Goodbye GWOT, Hello ... Huckabee?

The Global War on Terror -- at least, George W. Bush's version of it -- is fading fast into the political woodwork. It united the country for a short time post 9/11. For two election cycles it united a narrow majority of voters behind Bush and the Republican Congress. Even as dissatisfaction among Democrats and independents finally killed that majority, Republican candidates were betting it would continue to be the single, overriding thing that would unite their beleaguered party.

But as the rise of Huckabee and the decline of Rudy show, the war on terror has lost its salience as a campaign issue, even among those who are supposed to be most focused on it.

People won't be voting for Huckabee based on his credibility as terrorist-fighter. Rudy Giulani bet that his maximalist approaches on war and authoritarianism would make GOP voters overlook his inconvenient positions on abortion, his corruption problems, and his sensible actions on immigration as mayor.
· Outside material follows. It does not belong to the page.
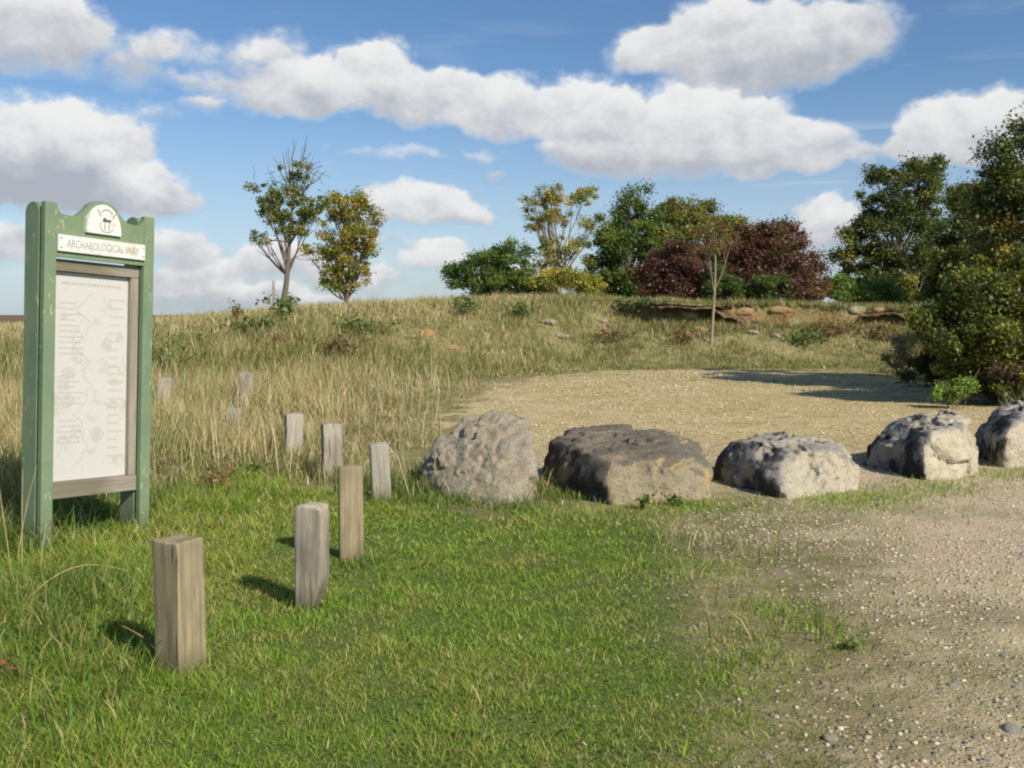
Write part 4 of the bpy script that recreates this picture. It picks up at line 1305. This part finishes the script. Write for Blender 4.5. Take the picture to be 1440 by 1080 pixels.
make_tree('olive_tree', 'olive green tree with thin pointed upper shoots behind the dark red bushes', 'tree', base_at(975, Y),
          [lob(960, 320, 34, 26, Y), lob(985, 305, 26, 20, Y), lob(1010, 325, 34, 24, Y), lob(975, 340, 66, 36, Y), lob(1040, 335, 26, 28, Y), lob(978, 292, 16, 16, Y), lob(950, 300, 24, 16, Y), lob(942, 292, 10, 14, Y), lob(1000, 290, 12, 9, Y), lob(1030, 325, 20, 18, Y), lob(925, 320, 18, 26, Y), lob(975, 385, 70, 26, Y), lob(1060, 370, 40, 40, Y)],
          OLIVE, [1.2, 1.1, .5, .2, .9], 13000, .125, 107, .12, .34, 1.15, stems=3, limbs=40, twigs=[(at(978, 300, Y), at(984, 276, Y), .02), (at(942, 300, Y), at(934, 282, Y), .02), (at(960, 300, Y), at(968, 284, Y), .02)])
Y = 37.0
make_tree('dogwood_bush', 'dark maroon bush at the left of the two red bushes', 'bush', base_at(945, Y),
          [lob(950, 362, 34, 26, Y), lob(935, 390, 36, 24, Y), lob(968, 392, 30, 24, Y), lob(910, 390, 14, 18, Y), lob(960, 345, 20, 14, Y), lob(950, 415, 50, 12, Y)], RED, [.9, 1.3, .3, 1.2, .3], 8500, .11, 108, .05, .3, 1.25, stems=4, limbs=24, trunk_top=.5, bark=(.1, .06, .05))
Y = 37.5
make_tree('dogwood_bush', 'largest red-brown domed bush right of the pale sapling', 'bush', base_at(1095, Y),
          [lob(1085, 345, 42, 30, Y), lob(1060, 375, 34, 34, Y), lob(1110, 360, 38, 34, Y), lob(1135, 388, 30, 34, Y), lob(1100, 395, 56, 24, Y), lob(1045, 395, 22, 22, Y), lob(1070, 328, 22, 14, Y), lob(1148, 405, 16, 18, Y), lob(1100, 330, 24, 14, Y), lob(1020, 365, 34, 28, Y), lob(1010, 395, 30, 24, Y), lob(1055, 342, 26, 20, Y), lob(1100, 416, 64, 12, Y), lob(1030, 414, 40, 12, Y)], RED, [1.2, .8, 1, .5, .6], 14000, .115, 109, .05, .32, 1.25, stems=4, limbs=30, trunk_top=.5, bark=(.1, .06, .05))
Y = 36.2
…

No dice. McCain is now rising, and his hawkishness is second to almost none, but he's committed the GWOT heresy of opposing torture.

This isn't to say that the threat of terrorism isn't an important issue -- it is. Rather, the demagogic approach of the past six years now resonates only among a minority of the minority party. The notion that personal safety trumps everything, including the Constitution, our treaty obligations, and basic notions of human dignity -- the precise inversion of "Live Free or Die" -- was politically and bureaucratically convenient for the Bush administration. But too facile to maintain its credibility, in the end.

The question is, now what? We've been fed so much BS I don't think anyone knows why we haven't been hit since 9/11, or what the genuine "threat level" should be. Incredibly, there has never been substantive national policy discussion on how best to prevent terror attacks, and how that fits with a broader American strategy in the world. As Robert Dallek told Bloomberg News:

This is roughly like the time of the beginning of the Cold War, when the country was searching for a wise policy to meet the international challenges. That's really the big issue of this election.

Maybe now we'll finally get that debate.